EXERCISE OBJECTIVE — Transcribe the lines below verbatim, skipping the images.

### SUPPLIED MATERIAL

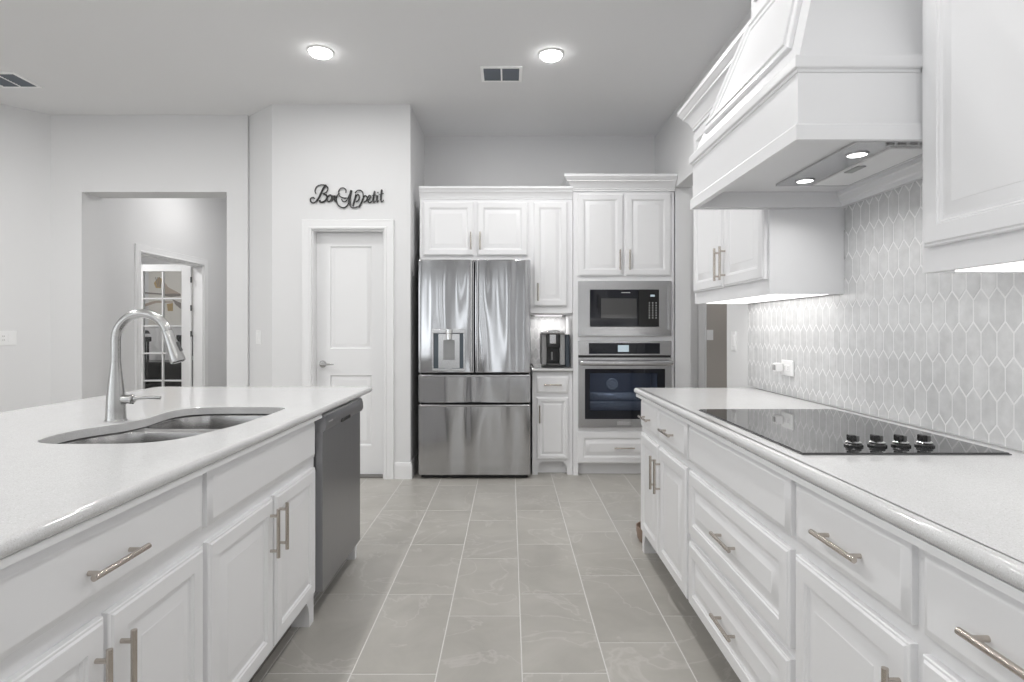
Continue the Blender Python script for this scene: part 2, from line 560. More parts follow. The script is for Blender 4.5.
# glazed hall door (door_2), standing open into the study
LX0, LX1, LY = -4.66, -3.955, 7.06
gx0, gx1, gz0, gz1 = -4.545, -4.07, .26, 1.955
gb = B()
gb.box(LX0, gx0, LY, LY + .04, .015, 2.04, .003)
gb.box(gx1, LX1, LY, LY + .04, .015, 2.04, .003)
gb.box(gx0, gx1, LY, LY + .04, .015, gz0)
gb.box(gx0, gx1, LY, LY + .04, gz1, 2.04)
ph = (gz1 - gz0) / 5
for k in range(1, 5):
    gb.box(gx0, gx1, LY + .004, LY + .036, gz0 + ph * k - .010, gz0 + ph * k + .010, .003)
mxx = (gx0 + gx1) / 2
gb.box(mxx - .010, mxx + .010, LY + .004, LY + .036, gz0, gz1, .003)
d2 = struct('door_2', gb, M_TRIM)
for i in range(2):
    for k in range(5):
        xa, xb = (gx0, mxx - .01) if i == 0 else (mxx + .01, gx1)
        obj('glass_pane', B().box(xa, xb, LY + .018, LY + .022, gz0 + ph * k + .01, gz0 + ph * (k + 1) - .01), M_GLASS, d2)
kb = B().lathe((-4.605, LY, .93), [(.028, 0), (.028, -.006), (.012, -.010), (.012, -.03), (.024, -.04), (.027, -.052), (.018, -.064), (.004, -.067)], axis='y')
obj('door_knob', kb, M_DKGREY, d2)
for z in (.30, 1.18, 1.50, 1.85):
    obj('hinge', B().cyl((LX1 + .008, LY + .0, z - .035), (LX1 + .008, LY + .0, z + .035), .007, 10).box(LX1 - .004, LX1 + .018, LY - .004, LY, z - .035, z + .035), M_DKGREY, d2)
# things in the study
af = thing('wall_art', 'unframed white canvas with ochre and grey boat-like shapes seen through glazed door', 'picture', (-5.0, 8.88, 1.30))
obj('canvas', B().box(-5.62, -4.30, 8.86, 8.895, 1.28, 2.20, .004), mat('canvas_white', (0.72, 0.70, 0.65), 0.8), af)
def flat(pts, y=8.858):
    return B().loft([[(x, y, z) for x, z in pts], [(x, y - .003, z) for x, z in pts]])
OCH = mat('ochre_paint', (0.48, 0.35, 0.17), 0.7); GRYP = mat('grey_brown_paint', (0.28, 0.25, 0.23), 0.7); LT = mat('pale_brown_paint', (0.48, 0.40, 0.33), 0.7)
def az(px, py): return ((px - 510) * 8.86 / 570, 1.24 + (329 - py) * 8.86 / 570)
obj('painted_sail', flat([az(154, 283), az(159, 277), az(162, 279), az(161, 288), az(156, 288)]), OCH, af)
for k in range(3):
    obj('painted_stripe', flat([az(155.5 + k * 2, 277.5), az(156.2 + k * 2, 277.2), az(158.6 + k * 1.4, 287), az(157.8 + k * 1.4, 287)], 8.854), GRYP, af)
obj('painted_hull', flat([az(164, 281), az(168, 287), az(180, 293.5), az(181, 296), az(165, 295)]), LT, af)
obj('painted_shade', flat([az(164, 294), az(174, 293.5), az(181, 294), az(181, 296), az(171, 297), az(165, 296)], 8.854), GRYP, af)
obj('painted_deck', flat([az(144, 292), az(163, 293.6), az(163, 294.8), az(144, 293.6)]), GRYP, af)
obj('painted_frame', flat([az(167, 304), az(173, 303), az(173, 311), az(168, 311)]), OCH, af)
obj('painted_wave', flat([az(144, 304), az(155, 301), az(173, 301.5), az(173, 302.6), az(156, 303), az(144, 307)]), LT, af)
obj('painted_shadow', flat([az(172, 299), az(181, 303), az(181, 309), az(176, 305)]), GRYP, af)
ch = thing('office_chair', 'black slatted office chair seen through lower glass panes', 'chair', (-5.45, 8.1, 0))
cb = B()
for k in range(7):
    cb.box(-5.42 + k * .042, -5.392 + k * .042, 8.10, 8.125, .52, 1.08, .006)
cb.box(-5.45, -5.11, 8.09, 8.135, 1.06, 1.13, .012)
obj('backrest', cb, M_BLACK, ch)
obj('seat', B().box(-5.47, -5.09, 7.66, 8.10, .45, .52, .02), M_BLACK, ch)
obj('pedestal', B().cyl((-5.28, 7.88, .1), (-5.28, 7.88, .45), .03), M_BLACK, ch)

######

SOLUTION TO THE EXERCISE —
Continue the Blender Python script for this scene: part 2, from line 560. More parts follow. The script is for Blender 4.5.
# glazed hall door (door_2), standing open into the study
LX0, LX1, LY = -4.66, -3.955, 7.06
gx0, gx1, gz0, gz1 = -4.545, -4.07, .26, 1.955
gb = B()
gb.box(LX0, gx0, LY, LY + .04, .015, 2.04, .003)
gb.box(gx1, LX1, LY, LY + .04, .015, 2.04, .003)
gb.box(gx0, gx1, LY, LY + .04, .015, gz0)
gb.box(gx0, gx1, LY, LY + .04, gz1, 2.04)
ph = (gz1 - gz0) / 5
for k in range(1, 5):
    gb.box(gx0, gx1, LY + .004, LY + .036, gz0 + ph * k - .010, gz0 + ph * k + .010, .003)
mxx = (gx0 + gx1) / 2
gb.box(mxx - .010, mxx + .010, LY + .004, LY + .036, gz0, gz1, .003)
d2 = struct('door_2', gb, M_TRIM)
for i in range(2):
    for k in range(5):
        xa, xb = (gx0, mxx - .01) if i == 0 else (mxx + .01, gx1)
        obj('glass_pane', B().box(xa, xb, LY + .018, LY + .022, gz0 + ph * k + .01, gz0 + ph * (k + 1) - .01), M_GLASS, d2)
kb = B().lathe((-4.605, LY, .93), [(.028, 0), (.028, -.006), (.012, -.010), (.012, -.03), (.024, -.04), (.027, -.052), (.018, -.064), (.004, -.067)], axis='y')
obj('door_knob', kb, M_DKGREY, d2)
for z in (.30, 1.18, 1.50, 1.85):
    obj('hinge', B().cyl((LX1 + .008, LY + .0, z - .035), (LX1 + .008, LY + .0, z + .035), .007, 10).box(LX1 - .004, LX1 + .018, LY - .004, LY, z - .035, z + .035), M_DKGREY, d2)
# things in the study
af = thing('wall_art', 'unframed white canvas with ochre and grey boat-like shapes seen through glazed door', 'picture', (-5.0, 8.88, 1.30))
obj('canvas', B().box(-5.62, -4.30, 8.86, 8.895, 1.28, 2.20, .004), mat('canvas_white', (0.72, 0.70, 0.65), 0.8), af)
def flat(pts, y=8.858):
    return B().loft([[(x, y, z) for x, z in pts], [(x, y - .003, z) for x, z in pts]])
OCH = mat('ochre_paint', (0.48, 0.35, 0.17), 0.7); GRYP = mat('grey_brown_paint', (0.28, 0.25, 0.23), 0.7); LT = mat('pale_brown_paint', (0.48, 0.40, 0.33), 0.7)
def az(px, py): return ((px - 510) * 8.86 / 570, 1.24 + (329 - py) * 8.86 / 570)
obj('painted_sail', flat([az(154, 283), az(159, 277), az(162, 279), az(161, 288), az(156, 288)]), OCH, af)
for k in range(3):
    obj('painted_stripe', flat([az(155.5 + k * 2, 277.5), az(156.2 + k * 2, 277.2), az(158.6 + k * 1.4, 287), az(157.8 + k * 1.4, 287)], 8.854), GRYP, af)
obj('painted_hull', flat([az(164, 281), az(168, 287), az(180, 293.5), az(181, 296), az(165, 295)]), LT, af)
obj('painted_shade', flat([az(164, 294), az(174, 293.5), az(181, 294), az(181, 296), az(171, 297), az(165, 296)], 8.854), GRYP, af)
obj('painted_deck', flat([az(144, 292), az(163, 293.6), az(163, 294.8), az(144, 293.6)]), GRYP, af)
obj('painted_frame', flat([az(167, 304), az(173, 303), az(173, 311), az(168, 311)]), OCH, af)
obj('painted_wave', flat([az(144, 304), az(155, 301), az(173, 301.5), az(173, 302.6), az(156, 303), az(144, 307)]), LT, af)
obj('painted_shadow', flat([az(172, 299), az(181, 303), az(181, 309), az(176, 305)]), GRYP, af)
ch = thing('office_chair', 'black slatted office chair seen through lower glass panes', 'chair', (-5.45, 8.1, 0))
cb = B()
for k in range(7):
    cb.box(-5.42 + k * .042, -5.392 + k * .042, 8.10, 8.125, .52, 1.08, .006)
cb.box(-5.45, -5.11, 8.09, 8.135, 1.06, 1.13, .012)
obj('backrest', cb, M_BLACK, ch)
obj('seat', B().box(-5.47, -5.09, 7.66, 8.10, .45, .52, .02), M_BLACK, ch)
obj('pedestal', B().cyl((-5.28, 7.88, .1), (-5.28, 7.88, .45), .03), M_BLACK, ch)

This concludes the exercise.